The N1X's Blackwell GPU with 6,144 CUDA cores is estimated to land between RTX 4070 and RTX 5070 laptop performance in compute workloads, and it brings the full CUDA software stack: PyTorch, TensorRT, RAPIDS, and every other Nvidia-ecosystem AI tool that developers have been locked to data centers or thick gaming laptops to access.
This is Nvidia's second attempt at an ARM-based PC chip. The first came in 2011, then again with Windows RT tablets in 2012 — both efforts stalled due to software ecosystem immaturity. The difference in 2026 is that the software ecosystem has reorganized itself around Nvidia's CUDA toolchain. Developers don't need to be convinced to support it; they already depend on it.
"From an industry perspective, it's a good thing. Qualcomm has struggled to grab a significant chunk of the PC market despite offering excellent battery life, in part because developers didn't see a need to focus scarce resources on a somewhat different version of Windows." — Carolina Milanesi, analyst at Current Strategies, speaking to Axios
Which laptops are coming and at what price
Dell XPS, Lenovo Legion 7, ASUS ProArt, and Microsoft Surface have all signaled N1X or N1 variants ahead of the show. With the N1 family's TDP floor at 18W, ultrabook-class devices are feasible alongside workstation replacements running at 80W.
The sub-$1,500 N1 tier in particular could be genuinely disruptive if OEMs price it competitively — it offers more GPU compute than anything Qualcomm or Intel currently puts in that category.

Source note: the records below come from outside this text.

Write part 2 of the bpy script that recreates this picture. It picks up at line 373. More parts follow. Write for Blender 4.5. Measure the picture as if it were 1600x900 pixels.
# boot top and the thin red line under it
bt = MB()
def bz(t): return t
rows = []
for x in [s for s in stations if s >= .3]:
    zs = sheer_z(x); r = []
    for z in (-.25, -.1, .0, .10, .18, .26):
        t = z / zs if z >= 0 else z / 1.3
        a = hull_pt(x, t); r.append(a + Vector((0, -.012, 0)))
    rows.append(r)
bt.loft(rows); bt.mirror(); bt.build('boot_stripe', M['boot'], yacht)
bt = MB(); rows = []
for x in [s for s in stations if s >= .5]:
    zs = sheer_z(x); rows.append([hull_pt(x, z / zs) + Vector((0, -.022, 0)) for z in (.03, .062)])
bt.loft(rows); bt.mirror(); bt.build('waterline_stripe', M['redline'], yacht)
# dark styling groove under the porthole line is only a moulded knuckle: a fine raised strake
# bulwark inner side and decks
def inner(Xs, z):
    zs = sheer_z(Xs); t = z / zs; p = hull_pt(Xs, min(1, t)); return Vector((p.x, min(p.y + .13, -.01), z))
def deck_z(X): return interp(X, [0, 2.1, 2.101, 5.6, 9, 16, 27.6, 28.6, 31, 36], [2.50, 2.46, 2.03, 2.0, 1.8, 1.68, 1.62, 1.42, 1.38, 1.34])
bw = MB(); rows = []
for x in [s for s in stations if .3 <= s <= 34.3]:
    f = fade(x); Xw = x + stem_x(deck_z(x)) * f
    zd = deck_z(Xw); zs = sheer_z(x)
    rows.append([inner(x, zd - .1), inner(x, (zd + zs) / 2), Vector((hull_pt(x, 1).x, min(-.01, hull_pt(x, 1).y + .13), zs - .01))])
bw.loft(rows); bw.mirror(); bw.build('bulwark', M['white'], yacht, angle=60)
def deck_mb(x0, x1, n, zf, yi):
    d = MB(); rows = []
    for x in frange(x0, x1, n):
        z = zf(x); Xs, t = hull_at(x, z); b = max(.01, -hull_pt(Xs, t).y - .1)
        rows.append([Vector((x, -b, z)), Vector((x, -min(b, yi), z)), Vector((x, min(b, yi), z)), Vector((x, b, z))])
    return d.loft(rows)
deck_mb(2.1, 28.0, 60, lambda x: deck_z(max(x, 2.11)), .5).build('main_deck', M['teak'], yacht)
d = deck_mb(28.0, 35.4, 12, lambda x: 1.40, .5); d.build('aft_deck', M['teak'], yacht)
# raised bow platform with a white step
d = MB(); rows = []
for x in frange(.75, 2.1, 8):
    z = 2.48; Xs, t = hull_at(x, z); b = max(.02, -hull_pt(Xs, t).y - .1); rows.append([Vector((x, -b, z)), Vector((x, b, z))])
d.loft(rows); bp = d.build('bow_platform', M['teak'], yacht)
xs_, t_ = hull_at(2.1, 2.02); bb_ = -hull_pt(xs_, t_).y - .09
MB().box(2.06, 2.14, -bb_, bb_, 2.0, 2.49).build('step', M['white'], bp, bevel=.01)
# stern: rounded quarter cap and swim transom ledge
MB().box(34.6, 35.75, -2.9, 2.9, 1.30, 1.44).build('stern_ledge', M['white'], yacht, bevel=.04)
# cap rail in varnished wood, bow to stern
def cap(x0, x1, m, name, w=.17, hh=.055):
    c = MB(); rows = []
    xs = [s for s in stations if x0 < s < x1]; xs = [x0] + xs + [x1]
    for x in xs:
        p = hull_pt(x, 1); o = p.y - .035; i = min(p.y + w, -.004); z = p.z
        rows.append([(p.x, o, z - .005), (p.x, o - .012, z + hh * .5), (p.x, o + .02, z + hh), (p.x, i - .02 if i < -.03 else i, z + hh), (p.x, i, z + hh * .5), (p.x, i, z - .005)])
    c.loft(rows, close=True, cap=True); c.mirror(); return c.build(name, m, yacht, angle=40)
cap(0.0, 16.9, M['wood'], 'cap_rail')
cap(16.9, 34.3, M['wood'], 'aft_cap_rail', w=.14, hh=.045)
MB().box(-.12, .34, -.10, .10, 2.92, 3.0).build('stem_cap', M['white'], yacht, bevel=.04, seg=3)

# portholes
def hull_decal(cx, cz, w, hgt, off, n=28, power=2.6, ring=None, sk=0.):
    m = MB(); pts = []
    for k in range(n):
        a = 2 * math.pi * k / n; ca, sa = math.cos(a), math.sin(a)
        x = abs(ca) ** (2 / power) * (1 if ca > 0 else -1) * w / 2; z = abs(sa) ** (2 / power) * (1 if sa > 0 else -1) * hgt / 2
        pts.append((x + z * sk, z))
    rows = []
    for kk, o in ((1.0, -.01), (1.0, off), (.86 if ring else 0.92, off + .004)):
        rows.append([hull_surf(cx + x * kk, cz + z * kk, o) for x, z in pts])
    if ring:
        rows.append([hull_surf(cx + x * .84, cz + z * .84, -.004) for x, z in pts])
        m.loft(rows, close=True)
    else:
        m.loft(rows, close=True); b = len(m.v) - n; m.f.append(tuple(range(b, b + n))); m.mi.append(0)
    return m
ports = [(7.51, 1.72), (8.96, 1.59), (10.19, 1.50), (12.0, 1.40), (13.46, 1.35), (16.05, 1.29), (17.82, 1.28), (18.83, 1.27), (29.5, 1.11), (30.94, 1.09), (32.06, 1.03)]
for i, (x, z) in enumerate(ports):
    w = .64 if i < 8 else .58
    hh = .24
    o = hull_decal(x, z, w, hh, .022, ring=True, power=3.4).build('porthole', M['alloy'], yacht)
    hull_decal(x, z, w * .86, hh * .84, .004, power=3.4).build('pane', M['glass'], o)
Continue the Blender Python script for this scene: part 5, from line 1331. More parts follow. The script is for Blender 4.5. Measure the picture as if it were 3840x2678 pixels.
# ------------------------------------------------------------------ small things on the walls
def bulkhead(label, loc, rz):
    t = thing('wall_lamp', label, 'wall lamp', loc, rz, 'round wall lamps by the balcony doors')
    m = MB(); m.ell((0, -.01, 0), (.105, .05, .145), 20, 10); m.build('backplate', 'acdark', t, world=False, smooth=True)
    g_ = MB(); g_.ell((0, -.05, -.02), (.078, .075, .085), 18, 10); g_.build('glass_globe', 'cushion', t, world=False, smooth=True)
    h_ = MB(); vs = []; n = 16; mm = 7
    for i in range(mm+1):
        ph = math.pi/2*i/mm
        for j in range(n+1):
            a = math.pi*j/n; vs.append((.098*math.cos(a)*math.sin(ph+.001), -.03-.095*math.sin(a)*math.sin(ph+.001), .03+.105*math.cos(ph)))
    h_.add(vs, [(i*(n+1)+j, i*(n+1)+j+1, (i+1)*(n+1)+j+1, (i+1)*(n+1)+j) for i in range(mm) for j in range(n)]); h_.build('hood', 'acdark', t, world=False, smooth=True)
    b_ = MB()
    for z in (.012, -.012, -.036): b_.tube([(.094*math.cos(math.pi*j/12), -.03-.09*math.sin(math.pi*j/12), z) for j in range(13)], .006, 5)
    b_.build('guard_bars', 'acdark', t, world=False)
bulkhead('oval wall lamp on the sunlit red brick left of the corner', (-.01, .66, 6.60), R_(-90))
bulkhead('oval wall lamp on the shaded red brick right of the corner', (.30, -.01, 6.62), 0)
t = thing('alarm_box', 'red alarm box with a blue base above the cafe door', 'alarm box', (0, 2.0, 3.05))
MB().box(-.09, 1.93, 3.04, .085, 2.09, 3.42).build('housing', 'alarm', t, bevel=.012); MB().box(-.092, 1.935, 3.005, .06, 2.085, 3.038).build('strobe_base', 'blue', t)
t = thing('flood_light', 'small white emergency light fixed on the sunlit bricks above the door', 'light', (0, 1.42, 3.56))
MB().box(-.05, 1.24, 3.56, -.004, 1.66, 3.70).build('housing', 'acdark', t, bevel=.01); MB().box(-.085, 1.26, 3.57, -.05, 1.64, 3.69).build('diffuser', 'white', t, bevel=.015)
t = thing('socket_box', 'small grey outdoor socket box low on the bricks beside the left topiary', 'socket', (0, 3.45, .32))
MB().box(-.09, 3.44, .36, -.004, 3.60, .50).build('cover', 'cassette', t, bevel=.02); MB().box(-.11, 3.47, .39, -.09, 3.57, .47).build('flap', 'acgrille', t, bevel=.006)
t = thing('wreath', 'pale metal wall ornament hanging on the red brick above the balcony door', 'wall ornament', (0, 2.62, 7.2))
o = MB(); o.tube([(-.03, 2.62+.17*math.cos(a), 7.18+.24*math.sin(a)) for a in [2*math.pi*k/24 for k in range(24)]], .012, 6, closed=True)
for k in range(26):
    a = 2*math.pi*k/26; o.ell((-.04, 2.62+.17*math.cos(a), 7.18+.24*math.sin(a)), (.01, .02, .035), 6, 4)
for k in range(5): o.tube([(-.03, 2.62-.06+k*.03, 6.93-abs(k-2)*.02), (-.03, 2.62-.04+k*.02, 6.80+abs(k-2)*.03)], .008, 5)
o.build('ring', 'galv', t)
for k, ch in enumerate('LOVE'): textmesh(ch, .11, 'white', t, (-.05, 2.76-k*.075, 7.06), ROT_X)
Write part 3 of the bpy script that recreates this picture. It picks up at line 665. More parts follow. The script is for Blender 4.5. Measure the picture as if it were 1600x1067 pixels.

The one unsolved variable is pricing during what Videocardz describes as an ongoing RAM supply crunch. A 128 GB LPDDR5X configuration at 8,533 MT/s will not be cheap. Nvidia has never competed primarily on price, and it will not start now. The question is whether the CUDA premium justifies the premium ticket — and for developers and AI-native workloads, the answer is likely yes.